→ **What you should do**: Quote only the lines from the top of the listing below down to and including the line with "SC.camera = camo".

→ **Material**:
■ ■ ■ ■

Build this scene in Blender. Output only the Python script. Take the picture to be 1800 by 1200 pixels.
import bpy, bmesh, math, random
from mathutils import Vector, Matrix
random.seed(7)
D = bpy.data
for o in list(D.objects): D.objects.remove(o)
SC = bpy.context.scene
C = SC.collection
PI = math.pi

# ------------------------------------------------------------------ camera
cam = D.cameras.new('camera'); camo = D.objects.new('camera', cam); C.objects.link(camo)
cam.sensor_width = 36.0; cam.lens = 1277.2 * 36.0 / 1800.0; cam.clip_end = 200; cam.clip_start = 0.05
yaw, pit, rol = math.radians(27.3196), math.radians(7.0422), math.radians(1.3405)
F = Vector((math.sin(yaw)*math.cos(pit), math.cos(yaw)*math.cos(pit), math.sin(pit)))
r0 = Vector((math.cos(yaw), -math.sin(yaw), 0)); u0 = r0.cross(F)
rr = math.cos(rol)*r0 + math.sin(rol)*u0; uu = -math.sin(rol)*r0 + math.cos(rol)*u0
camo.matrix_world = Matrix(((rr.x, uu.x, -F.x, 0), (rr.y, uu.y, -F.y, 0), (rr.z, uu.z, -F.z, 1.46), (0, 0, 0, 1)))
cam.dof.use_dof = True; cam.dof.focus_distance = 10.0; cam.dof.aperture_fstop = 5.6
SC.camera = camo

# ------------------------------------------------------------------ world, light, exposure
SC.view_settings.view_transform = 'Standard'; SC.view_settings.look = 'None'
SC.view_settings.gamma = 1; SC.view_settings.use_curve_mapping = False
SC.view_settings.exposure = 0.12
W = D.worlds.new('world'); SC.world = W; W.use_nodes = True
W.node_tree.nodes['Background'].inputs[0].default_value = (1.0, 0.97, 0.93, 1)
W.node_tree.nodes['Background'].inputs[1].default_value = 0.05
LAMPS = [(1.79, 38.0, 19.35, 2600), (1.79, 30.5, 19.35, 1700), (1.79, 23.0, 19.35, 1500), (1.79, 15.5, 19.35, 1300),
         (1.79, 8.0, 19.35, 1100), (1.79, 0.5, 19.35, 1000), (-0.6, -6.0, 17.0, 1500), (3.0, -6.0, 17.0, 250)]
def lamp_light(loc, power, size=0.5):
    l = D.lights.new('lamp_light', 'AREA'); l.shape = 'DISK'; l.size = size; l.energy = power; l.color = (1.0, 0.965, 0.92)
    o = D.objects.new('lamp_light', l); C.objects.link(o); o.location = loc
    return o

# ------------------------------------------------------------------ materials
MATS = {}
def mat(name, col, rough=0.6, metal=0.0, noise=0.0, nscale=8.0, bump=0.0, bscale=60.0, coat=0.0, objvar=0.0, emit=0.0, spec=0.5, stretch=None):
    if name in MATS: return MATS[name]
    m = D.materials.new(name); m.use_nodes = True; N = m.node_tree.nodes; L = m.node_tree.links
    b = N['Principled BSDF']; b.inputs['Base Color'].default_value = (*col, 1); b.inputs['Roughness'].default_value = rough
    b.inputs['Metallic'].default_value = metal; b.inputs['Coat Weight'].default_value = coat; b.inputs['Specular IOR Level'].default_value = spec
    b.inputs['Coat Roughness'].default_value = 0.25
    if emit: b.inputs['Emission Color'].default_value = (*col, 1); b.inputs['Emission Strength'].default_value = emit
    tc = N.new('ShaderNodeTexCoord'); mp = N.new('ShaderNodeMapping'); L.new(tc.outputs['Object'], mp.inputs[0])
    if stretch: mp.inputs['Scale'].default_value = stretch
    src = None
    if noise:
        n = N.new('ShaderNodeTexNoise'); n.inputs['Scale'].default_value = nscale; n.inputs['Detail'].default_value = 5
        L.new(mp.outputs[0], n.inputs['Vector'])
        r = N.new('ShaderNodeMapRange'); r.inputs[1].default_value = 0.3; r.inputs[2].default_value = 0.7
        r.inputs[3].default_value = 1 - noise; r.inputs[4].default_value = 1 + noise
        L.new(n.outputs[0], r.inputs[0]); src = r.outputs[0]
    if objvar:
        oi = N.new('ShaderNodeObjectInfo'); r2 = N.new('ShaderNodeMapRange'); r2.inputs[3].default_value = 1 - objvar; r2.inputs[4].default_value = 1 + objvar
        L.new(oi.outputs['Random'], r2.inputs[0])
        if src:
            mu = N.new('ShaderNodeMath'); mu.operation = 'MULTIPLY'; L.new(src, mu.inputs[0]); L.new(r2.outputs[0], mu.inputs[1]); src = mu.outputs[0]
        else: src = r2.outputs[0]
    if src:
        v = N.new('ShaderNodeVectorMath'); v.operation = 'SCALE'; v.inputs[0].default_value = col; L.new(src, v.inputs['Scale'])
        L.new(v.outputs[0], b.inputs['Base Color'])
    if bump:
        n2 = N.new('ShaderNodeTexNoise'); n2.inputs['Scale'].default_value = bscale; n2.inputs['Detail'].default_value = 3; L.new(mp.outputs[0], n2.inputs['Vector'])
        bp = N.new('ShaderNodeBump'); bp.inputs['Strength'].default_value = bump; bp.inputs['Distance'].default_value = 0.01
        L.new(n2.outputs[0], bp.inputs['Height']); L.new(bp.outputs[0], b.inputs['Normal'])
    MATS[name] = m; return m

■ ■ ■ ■

→ **Exercise result**:
Build this scene in Blender. Output only the Python script. Take the picture to be 1800 by 1200 pixels.
import bpy, bmesh, math, random
from mathutils import Vector, Matrix
random.seed(7)
D = bpy.data
for o in list(D.objects): D.objects.remove(o)
SC = bpy.context.scene
C = SC.collection
PI = math.pi

# ------------------------------------------------------------------ camera
cam = D.cameras.new('camera'); camo = D.objects.new('camera', cam); C.objects.link(camo)
cam.sensor_width = 36.0; cam.lens = 1277.2 * 36.0 / 1800.0; cam.clip_end = 200; cam.clip_start = 0.05
yaw, pit, rol = math.radians(27.3196), math.radians(7.0422), math.radians(1.3405)
F = Vector((math.sin(yaw)*math.cos(pit), math.cos(yaw)*math.cos(pit), math.sin(pit)))
r0 = Vector((math.cos(yaw), -math.sin(yaw), 0)); u0 = r0.cross(F)
rr = math.cos(rol)*r0 + math.sin(rol)*u0; uu = -math.sin(rol)*r0 + math.cos(rol)*u0
camo.matrix_world = Matrix(((rr.x, uu.x, -F.x, 0), (rr.y, uu.y, -F.y, 0), (rr.z, uu.z, -F.z, 1.46), (0, 0, 0, 1)))
cam.dof.use_dof = True; cam.dof.focus_distance = 10.0; cam.dof.aperture_fstop = 5.6
SC.camera = camo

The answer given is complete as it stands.